9 thoughts on “Guantanamo – Time to End the Lease

  • The US has never declared Guantanamo as conquered territory. They have always recognized the land as belonging to Cuba and have insisted they are merely renting it (disputes aside) under the terms of a lease signed decades ago.

  • Guantanamo is now part of the U.S., conquered fair and square much as Putin has conquered Crimia and other parts of former Soviet lands. We construct all sorts of legal theorems, but the reality is that in international dealings, he who has possession has ownership. The U.S. would be nuts to give back 45 miles of beautiful tropical land it has held for over 100 years for free. Would Russia or China do such a thing ?

    Consider Kurdistan, who’s lands are occupied by Turkey, Syria, Iraq & Iran. Any of them interested in giving up control ? Why would they unless pushed militarily.

  • I will hold you to that.

  • Moses, your emotional drama, while relevant to you at this time (and I do sympathize), does nothing to counter the reality of the current dilemma. Actions speak louder than emotion…and it’s the US that must act first. Your drama is no longer relevant or necessary to achieving fully normalized relations. Once relations between the US and Cuba have been fully restored, I’ll be right beside you demanding that the Cuban government make the necessary changes to thwart the many injustices that are now evident at present.

  • I clearly understand your position. You would have the lack of freedom and the increase of injustices in Cuba to somehow work itself out without US intervention. The ‘un-level playing field’ in Cuba between the Castros and the Cuban people seems to cause you no heartburn. What you call “warts”, the Ladies in White call arrests and beatings. What you see as the US “arrogantly shoving their demands”, I call responsible leadership. You seem to “embrace” the Castro tyranny without reservation. The 56 years of one family controlling an entire nation makes me want to vomit.

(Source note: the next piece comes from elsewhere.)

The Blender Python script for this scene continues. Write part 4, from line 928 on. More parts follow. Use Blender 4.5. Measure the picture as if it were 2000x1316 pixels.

  • The difference is, Moses, the US is continuing to (1) occupy contested Cuban territory, and (2) continuing to force regime change in Cuba, rather than leading by example. Cuba is not occupying a portion of the US…nor is it insistent on attempting to force the US to adopt their brand of political structure. Can you imagine the uproar in the US if they held those positions? Having said that, can you then comprehend how the Cuban government must feel about the injustice of US interventionist policies directed towards Cuba? Logic dictates that it MUST be the US that acts first to respectfully level the playing field in advance of normalizing relations. Cuba doesn’t OWE the US a thing. Regime change is inevitable, as you say. But the Cuban revolution will continue to live on. The US must cease their dictatorial terms and simply embrace Cuba, warts and all. The US can achieve much more by leading by example than continuing to arrogantly shove their demands and expectations down the throats of the Cuban government. GITMO needs to be returned to Cuba, and the full normalization of relations must proceed, regardless of Cuba’s current position.

  • Just GIVE this little chunk of land back to the PEOPLE who REALLY own….NO strings attached

  • The author claims that the Platt Amendment, “established a permanent right for the US to intervene whenever it felt the need”. That is not accurate. The Platt Amendment provided a limited set of causes for the US to intervene: to prevent foreign takeover of Cuba (at the time, Spain was the contemplated threat), to protect US interests (including the growing number of US citizens and corporations in Cuba), and to re-establish political stability.

    The 3 times the Platt Amendment was exercised were to re-establish political stability and protect US interests which it was feared might be harmed in the political chaos. In 1906, the US intervened when the Cuban elections were disputed and no party would give way to allow the other to form a government. In 1912, Cuban President Gomez asked the US to send troops to bolster his forces in their battle against the Negro Rebellion. 688 US Marines were sent to protect US owned sugar plantations and related properties, but not to join the fighting. (The rebels attacked the Marines once, but nobody was killed in the skirmish.) In 1917, US troops again intervened when another rebellion between Conservatives and Liberals broke out, threatening US sugar interests in eastern Cuba. US troops did not take part in the fighting between Cuban factions, but confined their actions to protecting US owned plantations, mills and mines.

    After that, the US did not intervene again. During the rebellion against Machado in 1933, some Cuban politicians called for the US to intervene, but FDR declined to get involved, saying the Cubans will have to sort out their own problems.

    The Platt Amendment is often described as a flat out license for the US to do whatever they wanted with Cuba. While it certainly was an infringement on Cuban sovereignty, the Platt Amendment did have limits.

  • Why is it that those who would see the US make changes first always see those changes as simple? Yet, when those of us who seek freedom of the press, assembly, etc. and open and independent elections in Cuba as the appropriate first changes, these changes are seen as complicated and overreaching? John Perry suggests closing GITMO as if it were a simple thing. I submit scheduling an election and allowing freedom of the press is also a simple thing. So why not demand that freedom in Cuba stand as a prerequisite to giving up the lease on GITMO? The Castros (thank God) won’t live forever. Regime change, one way or another, is inevitable. Why not make it the first step?